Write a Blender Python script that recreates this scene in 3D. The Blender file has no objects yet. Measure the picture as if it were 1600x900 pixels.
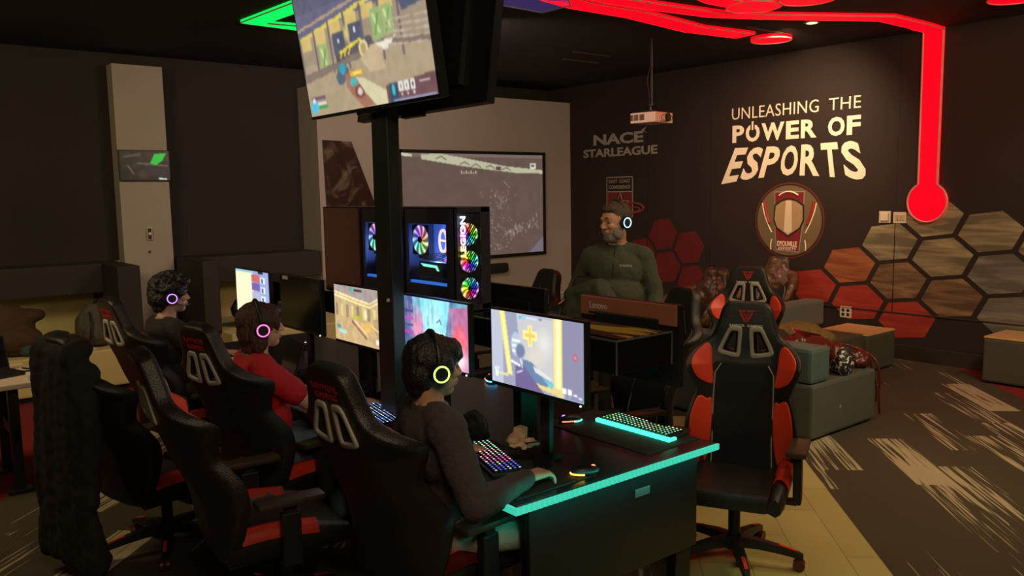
import bpy, bmesh, math, random
import numpy as np
from mathutils import Vector as V, Matrix, noise
random.seed(4); rng=np.random.default_rng(4)
sc=bpy.context.scene; COL=sc.collection
PI=math.pi
# ------------------------------------------------------------------ camera
FPX=1295.0; CAMZ=1.88
_p,_r,_h=math.radians(6.5),math.radians(0.95),math.radians(38.9)
cF=V((math.sin(_h)*math.cos(_p),math.cos(_h)*math.cos(_p),-math.sin(_p)))
_R=V((math.cos(_h),-math.sin(_h),0)); _U=_R.cross(cF)
cR=math.cos(_r)*_R-math.sin(_r)*_U; cU=cR.cross(cF)
CAM=V((0,0,CAMZ))
cd=bpy.data.cameras.new('camera'); cam=bpy.data.objects.new('camera',cd); COL.objects.link(cam)
cd.sensor_width=36; cd.lens=36*FPX/1600; cd.clip_start=.05
M=Matrix((cR,cU,-cF)).transposed().to_4x4(); M.translation=CAM; cam.matrix_world=M
sc.camera=cam
# ------------------------------------------------------------------ world, exposure
sc.view_settings.view_transform='Standard'; sc.view_settings.look='None'
sc.view_settings.gamma=1; sc.view_settings.use_curve_mapping=False
sc.view_settings.exposure=0.0
w=bpy.data.worlds.new('world'); sc.world=w; w.use_nodes=True
w.node_tree.nodes['Background'].inputs[0].default_value=(1,.62,.35,1)
w.node_tree.nodes['Background'].inputs[1].default_value=0.035
def area(name,loc,size,energy,col,target=None,sizey=None,spread=None):
    l=bpy.data.lights.new(name,'AREA'); l.energy=energy; l.color=col; l.size=size
    if sizey: l.shape='RECTANGLE'; l.size_y=sizey
    if spread: l.spread=spread
    o=bpy.data.objects.new(name,l); COL.objects.link(o); o.location=loc
    if target is not None: o.rotation_euler=(V(target)-V(loc)).to_track_quat('-Z','Y').to_euler()
    return o
# unseen warm fill lights added to brighten the room (all above or behind the frame)
area('fill_light_right',(5.9,1.2,3.4),1.2,125,(1,.74,.42),target=(8.0,4.0,0.9))
area('fill_light_front',(.6,.2,3.4),1.6,66,(1,.74,.46),target=(2.2,3.2,.8))
area('fill_light_left',(-.6,5.8,3.4),1.4,95,(1,.77,.42),target=(2.2,9.8,.7))
area('fill_light_screen',(4.4,6.6,3.46),.9,66,(1,.76,.64),target=(7.0,9.6,.5))
area('fill_light_middle',(3.6,2.9,3.46),.8,20,(1,.76,.52),target=(4.4,4.2,1.2))
def spot(name,loc,target,energy,col,ang,blend=.6,rad=.05):
    l=bpy.data.lights.new(name,'SPOT'); l.energy=energy; l.color=col; l.spot_size=math.radians(ang); l.spot_blend=blend; l.shadow_soft_size=rad
    o=bpy.data.objects.new(name,l); COL.objects.link(o); o.location=loc
    o.rotation_euler=(V(target)-V(loc)).to_track_quat('-Z','Y').to_euler(); return o
spot('wall_wash_spot',(7.55,4.9,3.45),(8.96,5.7,2.1),235,(1,.70,.44),105,blend=1.0)
spot('right_wall_spot',(7.3,.9,3.4),(8.96,2.75,1.3),60,(.86,.92,.72),50)
spot('path_spot',(4.6,.6,3.45),(4.5,2.3,0),85,(1,.82,.36),62)

# ------------------------------------------------------------------ ray helpers (a pixel onto a real plane)
def ray(x,y): return (cF*FPX+cR*(x-800)-cU*(y-450)).normalized()
def onx(x,y,X): d=ray(x,y); return CAM+d*(X/d.x)
def ony(x,y,Y): d=ray(x,y); return CAM+d*(Y/d.y)
def onz(x,y,Z): d=ray(x,y); return CAM+d*((Z-CAMZ)/d.z)
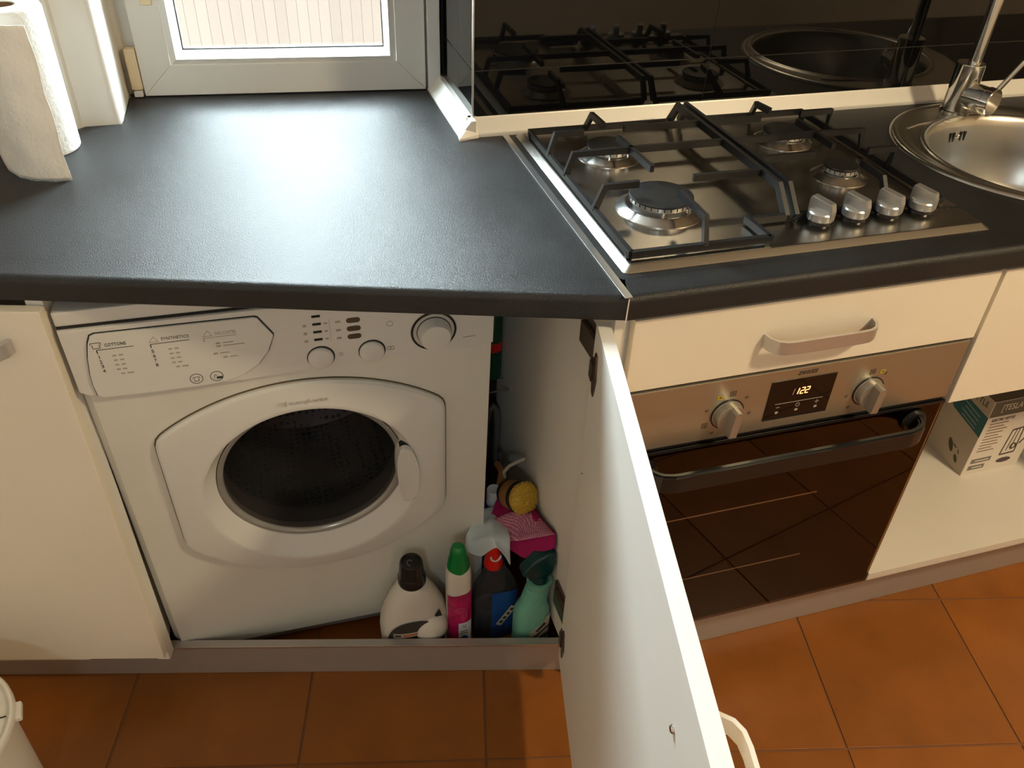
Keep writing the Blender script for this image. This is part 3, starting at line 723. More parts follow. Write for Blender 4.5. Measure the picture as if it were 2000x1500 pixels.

- GIVEN REQUEST: Write out again every line above exactly as given; the pictures do not belong in the copy.

- THE RESPONSE:
Write a Blender Python script that recreates this scene in 3D. The Blender file has no objects yet. Measure the picture as if it were 1600x900 pixels.
import bpy, bmesh, math, random
import numpy as np
from mathutils import Vector as V, Matrix, noise
random.seed(4); rng=np.random.default_rng(4)
sc=bpy.context.scene; COL=sc.collection
PI=math.pi
# ------------------------------------------------------------------ camera
FPX=1295.0; CAMZ=1.88
_p,_r,_h=math.radians(6.5),math.radians(0.95),math.radians(38.9)
cF=V((math.sin(_h)*math.cos(_p),math.cos(_h)*math.cos(_p),-math.sin(_p)))
_R=V((math.cos(_h),-math.sin(_h),0)); _U=_R.cross(cF)
cR=math.cos(_r)*_R-math.sin(_r)*_U; cU=cR.cross(cF)
CAM=V((0,0,CAMZ))
cd=bpy.data.cameras.new('camera'); cam=bpy.data.objects.new('camera',cd); COL.objects.link(cam)
cd.sensor_width=36; cd.lens=36*FPX/1600; cd.clip_start=.05
M=Matrix((cR,cU,-cF)).transposed().to_4x4(); M.translation=CAM; cam.matrix_world=M
sc.camera=cam
# ------------------------------------------------------------------ world, exposure
sc.view_settings.view_transform='Standard'; sc.view_settings.look='None'
sc.view_settings.gamma=1; sc.view_settings.use_curve_mapping=False
sc.view_settings.exposure=0.0
w=bpy.data.worlds.new('world'); sc.world=w; w.use_nodes=True
w.node_tree.nodes['Background'].inputs[0].default_value=(1,.62,.35,1)
w.node_tree.nodes['Background'].inputs[1].default_value=0.035
def area(name,loc,size,energy,col,target=None,sizey=None,spread=None):
    l=bpy.data.lights.new(name,'AREA'); l.energy=energy; l.color=col; l.size=size
    if sizey: l.shape='RECTANGLE'; l.size_y=sizey
    if spread: l.spread=spread
    o=bpy.data.objects.new(name,l); COL.objects.link(o); o.location=loc
    if target is not None: o.rotation_euler=(V(target)-V(loc)).to_track_quat('-Z','Y').to_euler()
    return o
# unseen warm fill lights added to brighten the room (all above or behind the frame)
area('fill_light_right',(5.9,1.2,3.4),1.2,125,(1,.74,.42),target=(8.0,4.0,0.9))
area('fill_light_front',(.6,.2,3.4),1.6,66,(1,.74,.46),target=(2.2,3.2,.8))
area('fill_light_left',(-.6,5.8,3.4),1.4,95,(1,.77,.42),target=(2.2,9.8,.7))
area('fill_light_screen',(4.4,6.6,3.46),.9,66,(1,.76,.64),target=(7.0,9.6,.5))
area('fill_light_middle',(3.6,2.9,3.46),.8,20,(1,.76,.52),target=(4.4,4.2,1.2))
def spot(name,loc,target,energy,col,ang,blend=.6,rad=.05):
    l=bpy.data.lights.new(name,'SPOT'); l.energy=energy; l.color=col; l.spot_size=math.radians(ang); l.spot_blend=blend; l.shadow_soft_size=rad
    o=bpy.data.objects.new(name,l); COL.objects.link(o); o.location=loc
    o.rotation_euler=(V(target)-V(loc)).to_track_quat('-Z','Y').to_euler(); return o
spot('wall_wash_spot',(7.55,4.9,3.45),(8.96,5.7,2.1),235,(1,.70,.44),105,blend=1.0)
spot('right_wall_spot',(7.3,.9,3.4),(8.96,2.75,1.3),60,(.86,.92,.72),50)
spot('path_spot',(4.6,.6,3.45),(4.5,2.3,0),85,(1,.82,.36),62)

# ------------------------------------------------------------------ ray helpers (a pixel onto a real plane)
def ray(x,y): return (cF*FPX+cR*(x-800)-cU*(y-450)).normalized()
def onx(x,y,X): d=ray(x,y); return CAM+d*(X/d.x)
def ony(x,y,Y): d=ray(x,y); return CAM+d*(Y/d.y)
def onz(x,y,Z): d=ray(x,y); return CAM+d*((Z-CAMZ)/d.z)
Keep writing the Blender script for this image. This is part 3, starting at line 723. More parts follow. Write for Blender 4.5. Measure the picture as if it were 2000x1500 pixels.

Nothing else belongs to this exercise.